Des idées pour déléguer des animations de réunion ?

(Henry) Nous avons des comités de direction avec ordre du jour et compte rendu tournants. Je pars de l'idée que la délégation c'est d'abord la confiance, et puis ça nous fait gagner du temps, et ça motive les autres. A partir de là, j'ai essayé d'organiser dans une boîte, un truc qui n'est pas révolutionnaire, mais qui a bien marché après beaucoup d'hésitations.

Les CODIR, au lieu d'être organisés exclusivement par la même personne, généralement le directeur général, la règle a été posée qu’ils soient organisés par chaque membre du CODIR de façon alternative chaque semaine.
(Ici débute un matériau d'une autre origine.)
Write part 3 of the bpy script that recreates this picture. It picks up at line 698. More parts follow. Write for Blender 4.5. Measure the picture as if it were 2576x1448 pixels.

Au début, la phase d’acceptation n’a pas été évidente, ils se sont dit “ah une charge de travail en plus”. Puis ils se sont rendus compte, parce qu'il y a eu aussi une pression sur eux, que finalement, c'était pas mal . Parce qu'ils ont profité pour faire passer de façon plus ouverte leurs propres idées. C’est une manière leur fait confiance pour établir le CODIR. Ils sont motivés et ils sont satisfaits finalement. Ça a déchargé la personne qui traditionnellement était en charge de l’organisation du CODIR.

(Grégory) Nous depuis 6 mois au CODIR, l’ordre du jour est donné par tout le monde en fait. C'est-à-dire qu'il est sur l'intranet, un fichier vierge, et c'est à nous de le remplir.